Vous parlez de droit privé sans précisé que ce sont des associations loi 1901 à but non lucratif, donc a priori personne ne se met de profits dans la poche ?

Des associations se font tout de même épingler pour leur gestion proche de celle de sociétés, avec des problèmes de notes de frais ou de véhicule de fonction... Certaines se soucient de pouvoir bénéficier année après année de la même dotation et s’inquiètent d’une baisse des mesures. Donc cette logique de rentabilité existe au niveau des directions, même si la situation est très disparate en fonction des départements. À Bobigny, il y a des mesures non exécutées. Si en amont, il y avait moins de mesures qui ne servent à rien, par exemple parce un enfant ne se différencie pas de sa mère, ceux qui en ont réellement besoin ne passeraient plus entre les mailles du filet.

À la fin du livre vous formulez les propositions de l’Enfance au cœur pour éviter ces abus. Vos préconisations sont juridiques, ne faudrait-il pas prévenir en amont de la procédure ?

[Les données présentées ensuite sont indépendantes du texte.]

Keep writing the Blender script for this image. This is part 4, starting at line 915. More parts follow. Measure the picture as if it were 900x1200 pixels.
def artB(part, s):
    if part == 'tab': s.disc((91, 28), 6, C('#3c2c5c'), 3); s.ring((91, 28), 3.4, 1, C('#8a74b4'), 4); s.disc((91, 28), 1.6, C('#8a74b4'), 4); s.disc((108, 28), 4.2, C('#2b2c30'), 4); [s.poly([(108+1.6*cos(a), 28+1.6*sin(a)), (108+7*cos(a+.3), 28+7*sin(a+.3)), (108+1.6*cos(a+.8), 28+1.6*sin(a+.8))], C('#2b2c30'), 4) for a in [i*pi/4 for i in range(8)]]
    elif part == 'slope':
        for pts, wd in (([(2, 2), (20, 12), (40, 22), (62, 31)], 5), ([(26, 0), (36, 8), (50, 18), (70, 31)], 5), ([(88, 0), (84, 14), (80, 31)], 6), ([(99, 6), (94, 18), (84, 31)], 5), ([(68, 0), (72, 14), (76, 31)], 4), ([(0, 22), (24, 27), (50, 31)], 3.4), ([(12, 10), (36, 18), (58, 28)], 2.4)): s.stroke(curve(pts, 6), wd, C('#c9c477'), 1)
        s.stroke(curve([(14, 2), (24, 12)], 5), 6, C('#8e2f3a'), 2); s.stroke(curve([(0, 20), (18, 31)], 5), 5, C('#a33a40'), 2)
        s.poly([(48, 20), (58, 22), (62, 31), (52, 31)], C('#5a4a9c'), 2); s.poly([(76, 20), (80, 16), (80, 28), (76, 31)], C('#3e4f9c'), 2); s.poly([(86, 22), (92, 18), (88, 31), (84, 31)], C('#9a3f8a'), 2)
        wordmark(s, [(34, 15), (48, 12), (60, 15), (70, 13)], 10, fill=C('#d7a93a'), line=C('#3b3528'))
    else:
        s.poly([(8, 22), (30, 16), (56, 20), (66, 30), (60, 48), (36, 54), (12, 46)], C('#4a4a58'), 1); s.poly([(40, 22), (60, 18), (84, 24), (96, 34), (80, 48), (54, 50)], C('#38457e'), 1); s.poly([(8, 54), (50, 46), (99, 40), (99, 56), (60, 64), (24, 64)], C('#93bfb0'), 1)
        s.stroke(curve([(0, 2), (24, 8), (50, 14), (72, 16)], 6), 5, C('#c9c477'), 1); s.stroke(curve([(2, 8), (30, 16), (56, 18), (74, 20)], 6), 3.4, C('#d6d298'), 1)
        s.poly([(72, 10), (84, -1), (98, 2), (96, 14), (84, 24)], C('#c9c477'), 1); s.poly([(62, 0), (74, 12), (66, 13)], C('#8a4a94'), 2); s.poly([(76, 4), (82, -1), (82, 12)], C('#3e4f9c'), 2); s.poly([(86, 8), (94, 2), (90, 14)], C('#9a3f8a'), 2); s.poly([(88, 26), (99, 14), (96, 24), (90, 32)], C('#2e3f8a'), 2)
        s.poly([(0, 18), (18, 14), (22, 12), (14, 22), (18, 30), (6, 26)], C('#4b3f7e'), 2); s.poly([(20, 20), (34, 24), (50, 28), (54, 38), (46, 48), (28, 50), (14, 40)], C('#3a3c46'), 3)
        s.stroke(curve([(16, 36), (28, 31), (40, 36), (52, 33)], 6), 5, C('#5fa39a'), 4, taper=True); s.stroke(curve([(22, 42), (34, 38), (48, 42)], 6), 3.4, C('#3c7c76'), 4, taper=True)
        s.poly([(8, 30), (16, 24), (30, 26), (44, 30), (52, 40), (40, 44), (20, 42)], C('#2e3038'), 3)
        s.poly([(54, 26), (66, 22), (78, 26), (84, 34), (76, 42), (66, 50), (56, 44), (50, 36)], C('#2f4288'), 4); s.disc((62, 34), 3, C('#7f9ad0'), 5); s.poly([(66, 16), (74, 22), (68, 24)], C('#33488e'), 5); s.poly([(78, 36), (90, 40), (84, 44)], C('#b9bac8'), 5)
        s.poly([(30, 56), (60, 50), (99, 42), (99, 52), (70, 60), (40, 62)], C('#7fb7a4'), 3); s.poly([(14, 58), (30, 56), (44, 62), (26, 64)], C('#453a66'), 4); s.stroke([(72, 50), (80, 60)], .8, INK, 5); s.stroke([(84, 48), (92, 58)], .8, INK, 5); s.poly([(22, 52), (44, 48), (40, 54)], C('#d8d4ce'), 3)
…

Dans nos préconisations nous indiquons que la procédure devrait être beaucoup plus contradictoire. Actuellement, une grande part des signalements sont faits anonymement et il serait aussi compliqué, après une information préoccupante, d’organiser une confrontation entre les parents et un établissement scolaire ou un hôpital. En revanche, quand le rapport d’évaluation est fait, il devrait y avoir plus de contradictoire. Les personnes déléguées pour le faire rencontrent les parents, mais en réalité c’est du vite fait et les personnes se trouvent en position de fragilité, d’accusées. Quand un parent s’insurge, s’énerve, il nourrit les raisons du placement. Les travailleurs sociaux ont un pouvoir immense pendant cette phase. C’est au niveau du judiciaire que le contradictoire pourrait jouer d’avantage. En amont, il serait souhaitable de ne plus stigmatiser le lien mère enfant. Des travailleurs sociaux voient du Munchausen partout, il y a aussi eu la mode du syndrome d’aliénation parentale, aujourd’hui remplacée par "l’emprise maternelle". Régulièrement, le motif n’est pas la mise en danger ou la maltraitance, mais le lien fusionnel ou le conflit conjugal... Alors que les gens divorcent de plus en plus, que des femmes seules très accrochées à leurs enfants il y en a de plus en plus, que la fragilité psychologique et psychique fait partie de notre époque de manière exponentielle, si les juges s’appuient sur ces motifs, on placera de plus en plus, c’est systémique.